◆ DIRECTION ◆
Leave out all pictures. Return exactly the lines from the top of the material through the line containing "COL = S.collection".

◆ PROVIDED MATERIAL ◆
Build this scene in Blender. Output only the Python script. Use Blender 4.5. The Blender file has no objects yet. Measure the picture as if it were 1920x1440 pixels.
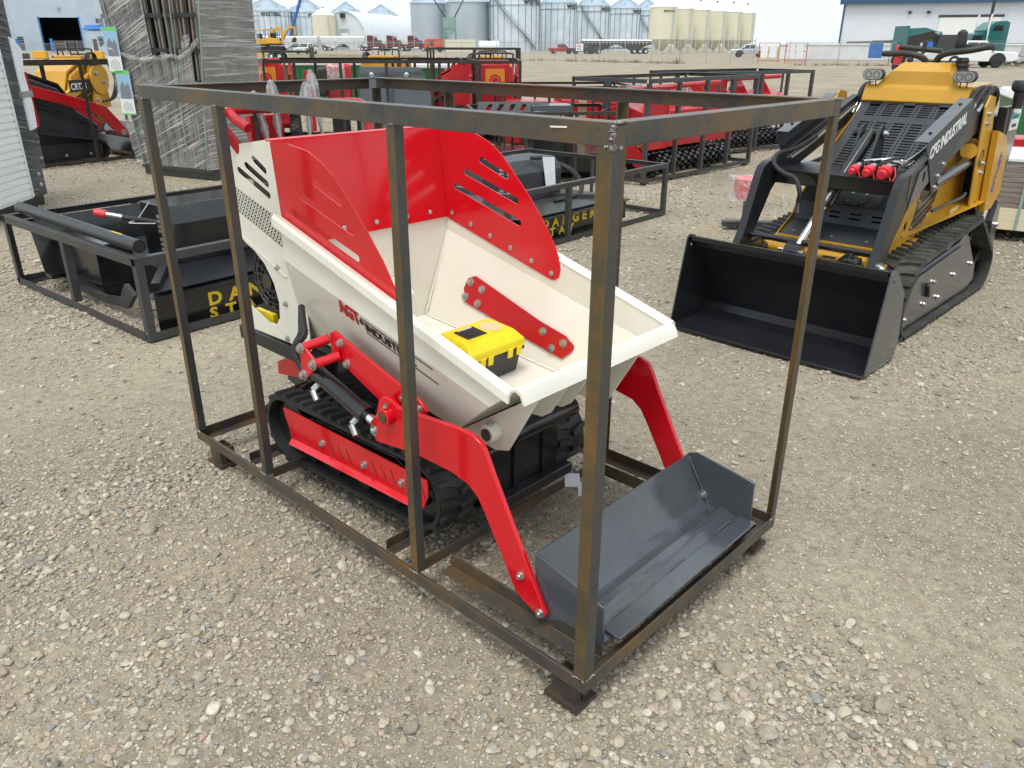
import bpy, bmesh, math, random
from mathutils import Vector, Matrix
from mathutils.geometry import tessellate_polygon
from mathutils import noise as mnoise
random.seed(7)
PI = math.pi
R = math.radians
S = bpy.context.scene
COL = S.collection

# ------------------------------------------------------------------ camera
cam = bpy.data.cameras.new('camera')
cam.sensor_width = 36.0
cam.lens = 36.0 * 1466.63 / 1920.0
cam.clip_start = 0.05
cam.clip_end = 4000
camo = bpy.data.objects.new('camera', cam)
COL.objects.link(camo)
PITCH, ROLL = 0.4091, 0.0031
camo.matrix_world = (Matrix.Translation((0, 0, 1.65)) @ Matrix.Rotation(PI / 2 - PITCH, 4, 'X')
                     @ Matrix.Rotation(ROLL, 4, 'Z'))
S.camera = camo

# ------------------------------------------------------------------ sky, sun, exposure
W = bpy.data.worlds.new('World')
S.world = W
W.use_nodes = True
wn, wl = W.node_tree.nodes, W.node_tree.links
wn.clear()
sky = wn.new('ShaderNodeTexSky')
sky.sky_type = 'NISHITA'
sky.sun_disc = False
SUN_EL, SUN_AZ = R(66), R(-160)
sky.sun_elevation = SUN_EL
sky.sun_rotation = SUN_AZ
sky.air_density = 1.0
sky.dust_density = 3.0
cloud = wn.new('ShaderNodeMixRGB')
cloud.inputs['Fac'].default_value = 0.80
cloud.inputs['Color2'].default_value = (7.7, 8.55, 8.85, 1)
bgn = wn.new('ShaderNodeBackground')
bgn.inputs['Strength'].default_value = 0.108
wo = wn.new('ShaderNodeOutputWorld')
wl.new(sky.outputs[0], cloud.inputs['Color1'])
wl.new(cloud.outputs[0], bgn.inputs['Color'])
wl.new(bgn.outputs[0], wo.inputs['Surface'])

sl = bpy.data.lights.new('sun', 'SUN')
sl.energy = 1.5
sl.angle = R(24)
sl.color = (1.0, 0.965, 0.91)
so = bpy.data.objects.new('sun', sl)
COL.objects.link(so)
sd = Vector((math.sin(SUN_AZ) * math.cos(SUN_EL), math.cos(SUN_AZ) * math.cos(SUN_EL), math.sin(SUN_EL)))
so.rotation_euler = sd.to_track_quat('Z', 'Y').to_euler()
so.location = (5, 5, 12)

S.view_settings.view_transform = 'Standard'
S.view_settings.look = 'None'
S.view_settings.exposure = 0.46
S.view_settings.gamma = 1.0
S.view_settings.use_curve_mapping = False
S.cycles.use_denoising = True
S.cycles.max_bounces = 6
S.cycles.diffuse_bounces = 3
S.cycles.glossy_bounces = 3
S.cycles.transparent_max_bounces = 10
S.cycles.use_adaptive_sampling = True
S.cycles.adaptive_threshold = 0.03

# ------------------------------------------------------------------ materials
def _n(nt, t, **k):
    n = nt.nodes.new(t)
    for a, b in k.items():
        setattr(n, a, b)
    return n

def mat(name, col, rough=0.5, metal=0.0, col2=None, nscale=6.0, nmix=(0.4, 0.65), spec=0.5, coat=0.0,
        bump=0.0, bscale=60.0, dust=0.0, stretch=None, rvar=0.0, aniso=None):
    m = bpy.data.materials.new(name)
    m.use_nodes = True
    nt = m.node_tree
    p = nt.nodes['Principled BSDF']
    p.inputs['Base Color'].default_value = (*col, 1)
    p.inputs['Roughness'].default_value = rough
    p.inputs['Metallic'].default_value = metal
    p.inputs['Specular IOR Level'].default_value = spec
    p.inputs['Coat Weight'].default_value = coat
    p.inputs['Coat Roughness'].default_value = 0.08
    tc = _n(nt, 'ShaderNodeTexCoord')
    mp = _n(nt, 'ShaderNodeMapping')
    nt.links.new(tc.outputs['Object'], mp.inputs['Vector'])
    if stretch:
        mp.inputs['Scale'].default_value = stretch
    src = None
    if col2:
        nz = _n(nt, 'ShaderNodeTexNoise')
        nz.inputs['Scale'].default_value = nscale
        nz.inputs['Detail'].default_value = 6
        nz.inputs['Roughness'].default_value = 0.62
        nt.links.new(mp.outputs[0], nz.inputs['Vector'])
        rp = _n(nt, 'ShaderNodeValToRGB')
        rp.color_ramp.elements[0].position = nmix[0]
        rp.color_ramp.elements[1].position = nmix[1]
        rp.color_ramp.elements[0].color = (*col, 1)
        rp.color_ramp.elements[1].color = (*col2, 1)
        nt.links.new(nz.outputs['Fac'], rp.inputs['Fac'])
        src = rp.outputs[0]
    if dust:
        n2 = _n(nt, 'ShaderNodeTexNoise')
        n2.inputs['Scale'].default_value = 3.1
        n2.inputs['Detail'].default_value = 9
        n2.inputs['Roughness'].default_value = 0.7
        nt.links.new(tc.outputs['Object'], n2.inputs['Vector'])
        mr = _n(nt, 'ShaderNodeMapRange')
        mr.inputs['From Min'].default_value = 0.45
        mr.inputs['From Max'].default_value = 0.8
        mr.inputs['To Max'].default_value = dust
        nt.links.new(n2.outputs['Fac'], mr.inputs['Value'])
        mx = _n(nt, 'ShaderNodeMixRGB')
        mx.inputs['Color2'].default_value = (0.36, 0.32, 0.26, 1)
        mx.inputs['Color1'].default_value = (*col, 1)
        nt.links.new(mr.outputs[0], mx.inputs['Fac'])
        if src:
            nt.links.new(src, mx.inputs['Color1'])
        src = mx.outputs[0]
        ma = _n(nt, 'ShaderNodeMapRange')
        ma.inputs['To Min'].default_value = rough
        ma.inputs['To Max'].default_value = min(1, rough + 0.45)
        nt.links.new(mr.outputs[0], ma.inputs['Value'])
        nt.links.new(ma.outputs[0], p.inputs['Roughness'])
    elif rvar:
        n3 = _n(nt, 'ShaderNodeTexNoise')
        n3.inputs['Scale'].default_value = 5
        n3.inputs['Detail'].default_value = 6
        nt.links.new(tc.outputs['Object'], n3.inputs['Vector'])
        ma = _n(nt, 'ShaderNodeMapRange')
        ma.inputs['From Min'].default_value = 0.3
        ma.inputs['From Max'].default_value = 0.7
        ma.inputs['To Min'].default_value = rough
        ma.inputs['To Max'].default_value = rough + rvar
        nt.links.new(n3.outputs['Fac'], ma.inputs['Value'])
        nt.links.new(ma.outputs[0], p.inputs['Roughness'])
    if src:
        nt.links.new(src, p.inputs['Base Color'])
    if bump:
        nb = _n(nt, 'ShaderNodeTexNoise')
        nb.inputs['Scale'].default_value = bscale
        nb.inputs['Detail'].default_value = 3
        nt.links.new(mp.outputs[0], nb.inputs['Vector'])
        b = _n(nt, 'ShaderNodeBump')
        b.inputs['Strength'].default_value = bump
        b.inputs['Distance'].default_value = 0.01
        nt.links.new(nb.outputs['Fac'], b.inputs['Height'])
        nt.links.new(b.outputs[0], p.inputs['Normal'])
    return m

M = {}
M['rust'] = mat('rusty_steel', (0.115, 0.112, 0.105), 0.40, 0.35, (0.175, 0.125, 0.055), 5, (0.38, 0.72), bump=0.10, bscale=160)
def rust_mat(name, c0, c1, c2, sc):
    m = mat(name, c1, 0.42, 0.3, c2, sc, (0.40, 0.66), bump=0.10, bscale=150)
    for n in m.node_tree.nodes:
        if n.type == 'VALTORGB':
            e = n.color_ramp.elements
            e[0].position, e[0].color = 0.36, (*c0, 1)
            e[1].position, e[1].color = 0.74, (*c2, 1)
            k = e.new(0.47)
            k.color = (*c1, 1)
            k = e.new(0.58)
            k.color = ((c1[0] + c2[0]) / 2, (c1[1] + c2[1]) / 2, (c1[2] + c2[2]) / 2, 1)
        if n.type == 'TEX_NOISE' and n.inputs['Detail'].default_value > 5:
            n.inputs['Detail'].default_value = 12
            n.inputs['Roughness'].default_value = 0.72
    return m
M['rust'] = rust_mat('rusty_steel', (0.046, 0.049, 0.054), (0.078, 0.072, 0.062), (0.20, 0.108, 0.030), 3.6)
M['rustg'] = rust_mat('grey_mill_scale', (0.045, 0.049, 0.055), (0.070, 0.071, 0.072), (0.105, 0.078, 0.042), 3.2)
M['rusto'] = rust_mat('ochre_rust', (0.058, 0.054, 0.046), (0.105, 0.078, 0.040), (0.23, 0.125, 0.030), 4.2)
M['rust2'] = mat('dark_rusty_steel', (0.045, 0.042, 0.038), 0.55, 0.2, (0.135, 0.070, 0.030), 11, (0.42, 0.66), bump=0.12, bscale=120)
M['weld'] = mat('weld_bead', (0.36, 0.36, 0.35), 0.38, 0.8, (0.10, 0.08, 0.07), 60, bump=0.5, bscale=150)
M['steelgrey'] = mat('grey_steel', (0.075, 0.077, 0.080), 0.42, 0.4, (0.055, 0.048, 0.040), 7, (0.45, 0.75), bump=0.06, bscale=90)
M['steelblk'] = mat('dark_steel', (0.038, 0.034, 0.030), 0.5, 0.3, (0.075, 0.055, 0.036), 8, (0.45, 0.7))
M['cream'] = mat('cream_paint', (0.82, 0.79, 0.695), 0.30, 0, (0.79, 0.755, 0.65), 3.0, (0.35, 0.8), coat=0.2, bump=0.02, bscale=400, dust=0.20)
M['red'] = mat('red_gloss_paint', (0.66, 0.005, 0.014), 0.15, 0, (0.60, 0.005, 0.012), 3.0, (0.4, 0.8), coat=0.3, spec=0.4, bump=0.012, bscale=300, dust=0.06)
M['redm'] = mat('red_paint', (0.50, 0.006, 0.012), 0.33, 0, (0.40, 0.005, 0.010), 4.0, (0.4, 0.8), coat=0.2, dust=0.07)
M['blk'] = mat('black_gloss_paint', (0.010, 0.010, 0.012), 0.20, 0, None, coat=0.3, dust=0.06)
M['blks'] = mat('black_satin_paint', (0.013, 0.014, 0.018), 0.30, 0, None, dust=0.045, bump=0.02, bscale=200)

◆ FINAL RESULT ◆
Build this scene in Blender. Output only the Python script. Use Blender 4.5. The Blender file has no objects yet. Measure the picture as if it were 1920x1440 pixels.
import bpy, bmesh, math, random
from mathutils import Vector, Matrix
from mathutils.geometry import tessellate_polygon
from mathutils import noise as mnoise
random.seed(7)
PI = math.pi
R = math.radians
S = bpy.context.scene
COL = S.collection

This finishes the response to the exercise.